1.Het verloop van het geding

1.1
In het vervolg zullen partijen en belanghebbenden (ook) als volgt worden aangeduid:
verzoeksters gezamenlijk met: TheBrandsense c.s.;
verweerster met: VHU Holding;
belanghebbende 1 met: [B] .
1.2
Voor het verloop van het geding verwijst de Ondernemingskamer naar haar beschikkingen van 22 april 2016, 25 april 2016 en 29 april 2016.
1.3
Bij de beschikking van 22 april 2016 heeft de Ondernemingskamer een onderzoek bevolen naar het beleid en de gang van zaken van VHU Holding over de periode vanaf januari 2015 en is een door de Ondernemingskamer nader aan te wijzen en aan partijen bekend te maken persoon benoemd teneinde het onderzoek te verrichten. Daarnaast is bij die beschikking bij wijze van onmiddellijke voorziening en vooralsnog voor de duur van het geding, [B] geschorst als bestuurder van VHU Holding, een nader aan te wijzen en aan partijen bekend te maken persoon benoemd tot bestuurder van VHU Holding en bepaald dat de aandelen in VHU Holding ten titel van beheer zijn overgedragen aan een nader aan te wijzen en aan partijen bekend te maken persoon.
1.4
Bij de beschikkingen van 25 en 29 april 2016 zijn als onderzoeker, bestuurder en beheerder van aandelen, zoals bedoeld in de beschikking van 22 april 2016, respectievelijk mr. G.C. Endedijk te Amsterdam (hierna: de onderzoeker), drs. H.A.F.M. Kroese te Hilversum (hierna: de bestuurder) en mr. E.L.A. van Emden te Utrecht (hierna: de beheerder van aandelen) benoemd.
1.5
De bestuurder heeft bij e-mailbericht van 20 december 2016 aan de Ondernemingskamer gemeld dat partijen een regeling hebben getroffen. Zodra deze kwestie daarmee zal zijn afgerond, zullen partijen dit volgens de bestuurder melden aan de Ondernemingskamer. De bestuurder zal tot zijn ontslag door de Ondernemingskamer als zodanig in functie blijven. Daarop heeft de beheerder van aandelen bij e-mailbericht van 21 december 2016 eveneens kenbaar gemaakt aan de Ondernemingskamer dat de bestuurder en hij zullen kunnen worden ontslagen zodra de Ondernemingskamer bericht daarover heeft ontvangen van partijen.
1.6
Mr. De Vries voormeld heeft bij brief van 3 januari 2017 namens TheBrandsense c.s. verzocht de procedure te beëindigen vanwege het bereiken door partijen van een oplossing in der minne.
1.7
De onderzoeker heeft op 5 januari 2017 telefonisch kenbaar gemaakt aan de secretaris van de Ondernemingskamer dat hij instemt met beëindiging van de zaak.
1.8
[B] heeft bij e-mailbericht van 9 januari 2016 aan de Ondernemingskamer gemeld dat partijen eruit zijn en dat de procedure mag worden ingetrokken.

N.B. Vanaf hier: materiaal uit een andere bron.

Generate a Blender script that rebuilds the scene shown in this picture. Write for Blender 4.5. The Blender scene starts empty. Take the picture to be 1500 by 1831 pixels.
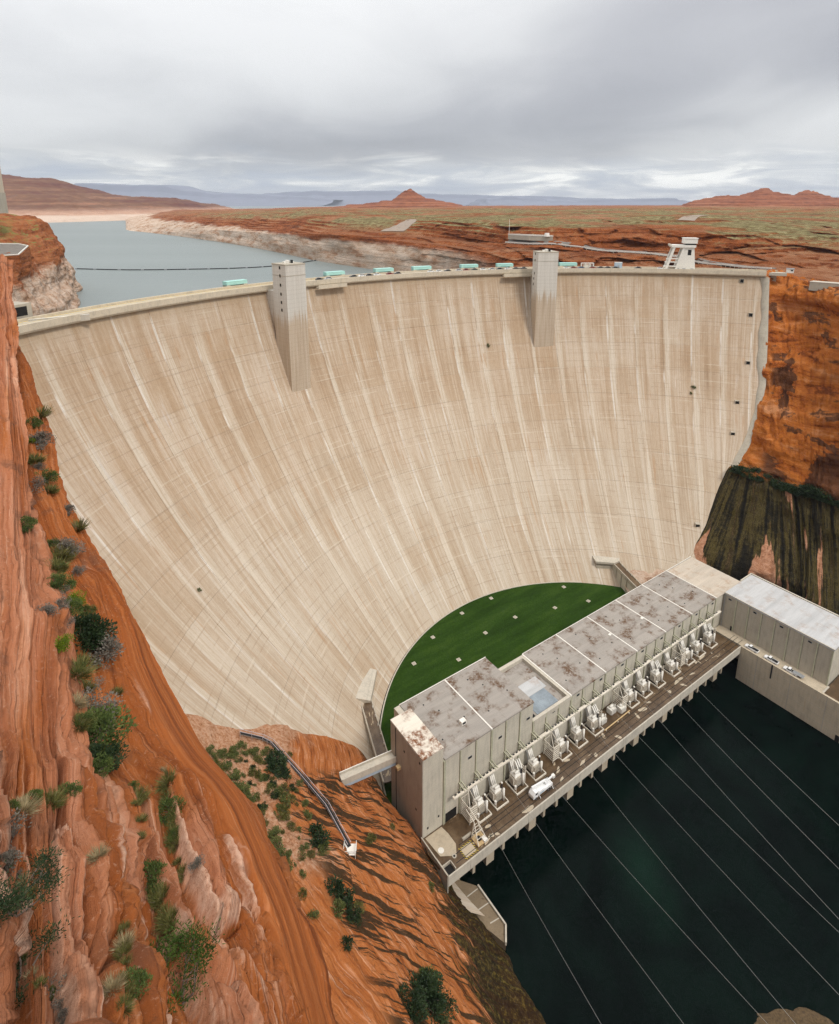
import bpy, bmesh, math, random
import numpy as np
from mathutils import Vector, Matrix
from mathutils.bvhtree import BVHTree

# ------------------------------------------------------------------ camera, sky, sun, exposure
scene = bpy.context.scene
COL = scene.collection
R = math.radians
random.seed(7)
RNG = np.random.default_rng(7)

cam_d = bpy.data.cameras.new('camera')
cam = bpy.data.objects.new('camera', cam_d); COL.objects.link(cam)
cam_d.sensor_fit = 'VERTICAL'; cam_d.sensor_height = 36.0; cam_d.sensor_width = 36.0
cam_d.lens = 1075.7 / 1831.0 * 36.0
cam_d.shift_y = -(915.5 - 641.1) / 1831.0
cam_d.clip_start = 0.5; cam_d.clip_end = 200000.0
cam.location = (0, 0, 219.26); cam.rotation_euler = (R(90 - 14.534), 0, 0)
scene.camera = cam

SUN_EL, SUN_AZ = 52.0, 140.0           # azimuth clockwise from +Y: behind the camera, to the right
world = bpy.data.worlds.new('World'); scene.world = world; world.use_nodes = True
sun_d = bpy.data.lights.new('sun', 'SUN'); sun = bpy.data.objects.new('sun', sun_d); COL.objects.link(sun)
sun_d.energy = 1.5; sun_d.angle = R(12); sun_d.color = (1.0, 0.95, 0.88)
sun.rotation_euler = (R(90 - SUN_EL), 0, R(-SUN_AZ) + math.pi); sun.location = (200, -200, 900)

vs = scene.view_settings
vs.view_transform = 'Standard'; vs.look = 'None'; vs.gamma = 1.0; vs.use_curve_mapping = False
vs.exposure = 0.5
scene.render.engine = 'CYCLES'
cy = scene.cycles
cy.use_denoising = True; cy.denoiser = 'OPENIMAGEDENOISE'; cy.denoising_prefilter = 'NONE'; cy.denoising_input_passes = 'RGB_ALBEDO_NORMAL'
cy.max_bounces = 5; cy.diffuse_bounces = 2; cy.glossy_bounces = 2; cy.transmission_bounces = 2
cy.use_adaptive_sampling = True; cy.adaptive_threshold = 0.022; cy.adaptive_min_samples = 32
cy.volume_bounces = 0; cy.caustics_reflective = False; cy.caustics_refractive = False

# ------------------------------------------------------------------ node helper
class G:
    def __init__(s, nt): s.nt = nt; s.L = nt.links
    def n(s, t, **k):
        x = s.nt.nodes.new(t)
        for a, b in k.items(): setattr(x, a, b)
        return x
    def put(s, sock, v):
        if v is None: return
        if hasattr(v, 'is_linked') or isinstance(v, bpy.types.NodeSocket): s.L.new(v, sock)
        else:
            if isinstance(v, (tuple, list)) and len(v) == 3 and sock.type == 'RGBA': v = (*v, 1)
            sock.default_value = v
    def math(s, op, a, b=None, c=None, clamp=False):
        x = s.n('ShaderNodeMath', operation=op, use_clamp=clamp)
        s.put(x.inputs[0], a); s.put(x.inputs[1], b); s.put(x.inputs[2], c); return x.outputs[0]
    def mix(s, f, a, b, blend='MIX'):
        x = s.n('ShaderNodeMix', data_type='RGBA', blend_type=blend, clamp_factor=True)
        s.put(x.inputs[0], f); s.put(x.inputs[6], a); s.put(x.inputs[7], b); return x.outputs[2]
    def noise(s, vec, scale=1.0, detail=4.0, rough=0.55, dist=0.0):
        x = s.n('ShaderNodeTexNoise', noise_dimensions='3D')
        s.put(x.inputs['Vector'], vec); x.inputs['Scale'].default_value = scale
        x.inputs['Detail'].default_value = detail; x.inputs['Roughness'].default_value = rough
        x.inputs['Distortion'].default_value = dist; return x.outputs[0]
    def vor(s, vec, scale=1.0, feature='F1'):
        x = s.n('ShaderNodeTexVoronoi', feature=feature); s.put(x.inputs['Vector'], vec)
        x.inputs['Scale'].default_value = scale; return x.outputs[0]
    def map(s, vec, scale=(1, 1, 1), loc=(0, 0, 0), rot=(0, 0, 0)):
        x = s.n('ShaderNodeMapping'); s.put(x.inputs[0], vec)
        x.inputs['Location'].default_value = loc; x.inputs['Rotation'].default_value = rot; x.inputs['Scale'].default_value = scale
        return x.outputs[0]
    def ramp(s, f, stops, interp='LINEAR'):
        x = s.n('ShaderNodeValToRGB'); e = x.color_ramp.elements; x.color_ramp.interpolation = interp
        while len(e) < len(stops): e.new(0.5)
        for i, (p, c) in enumerate(stops):
            if not isinstance(c, (tuple, list)): c = (c, c, c)
            e[i].position = p; e[i].color = (*c[:3], 1)
        s.put(x.inputs[0], f); return x.outputs[0]
    def step(s, f, a, b):
        x = s.n('ShaderNodeMapRange', interpolation_type='SMOOTHSTEP'); s.put(x.inputs[0], f)
        x.inputs[1].default_value = a; x.inputs[2].default_value = b; x.inputs[3].default_value = 0; x.inputs[4].default_value = 1
        return x.outputs[0]
    def rmap(s, vec, ang, scale, loc=(0, 0, 0)): return s.map(s.map(vec, rot=(0, 0, ang)), scale, loc)
    def xyz(s, v):
        x = s.n('ShaderNodeSeparateXYZ'); s.put(x.inputs[0], v); return x.outputs
    def comb(s, a, b, c):
        x = s.n('ShaderNodeCombineXYZ'); s.put(x.inputs[0], a); s.put(x.inputs[1], b); s.put(x.inputs[2], c); return x.outputs[0]
    def tc(s, w): return s.n('ShaderNodeTexCoord').outputs[w]
    def pos(s): return s.n('ShaderNodeNewGeometry').outputs['Position']
    def nrm(s): return s.n('ShaderNodeNewGeometry').outputs['Normal']
    def rnd(s): return s.n('ShaderNodeObjectInfo').outputs['Random']
    def attr(s, name): return s.n('ShaderNodeAttribute', attribute_name=name).outputs['Fac']
    def bump(s, h, strength=0.5, dist=1.0):
        x = s.n('ShaderNodeBump'); s.put(x.inputs['Height'], h)
        x.inputs['Strength'].default_value = strength; x.inputs['Distance'].default_value = dist; return x.outputs[0]
    def out(s, col, rough=0.85, bump=None, metal=0.0, spec=0.3, extra=None):
        b = s.n('ShaderNodeBsdfPrincipled'); o = s.n('ShaderNodeOutputMaterial')
        s.put(b.inputs['Base Color'], col); s.put(b.inputs['Roughness'], rough); s.put(b.inputs['Metallic'], metal)
        b.inputs['Specular IOR Level'].default_value = spec
        if bump is not None: s.L.new(bump, b.inputs['Normal'])
        for k, v in (extra or {}).items(): s.put(b.inputs[k], v)
        s.L.new(b.outputs[0], o.inputs[0]); return b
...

2.De gronden van de beslissing

Nu partijen eenparig te kennen hebben gegeven dat een oplossing van het geschil tussen hen is bereikt en hun verzoek aan de Ondernemingskamer ertoe strekt het bevolen onderzoek te beëindigen en de onmiddellijke voorzieningen op te heffen, en de onderzoeker, de bestuurder en de beheerder van aandelen kenbaar hebben gemaakt daarmee in te stemmen, zal de Ondernemingskamer dienovereenkomstig beslissen.

3.De beslissing

De Ondernemingskamer:
beëindigt, met ingang van heden, het bij beschikking van 22 april 2016 bevolen onderzoek naar het beleid en de gang van zaken van Van Huis Uit Holding B.V., gevestigd te Hilversum;
heft op, met ingang van heden, de bij beschikking van 22 april 2016 getroffen onmiddellijke voorzieningen;
verklaart deze beschikking uitvoerbaar bij voorraad.
Deze beschikking is gegeven door mr. M.M.M. Tillema, voorzitter, mr. G.C. Makkink en mr. A.J. Wolfs, raadsheren, en drs. M.A. Scheltema en drs. C. Smits-Nusteling RC, raden, in tegenwoordigheid van mr. F.L.A. Straathof, griffier, en uitgesproken ter openbare terechtzitting van de Ondernemingskamer van 19 januari 2017.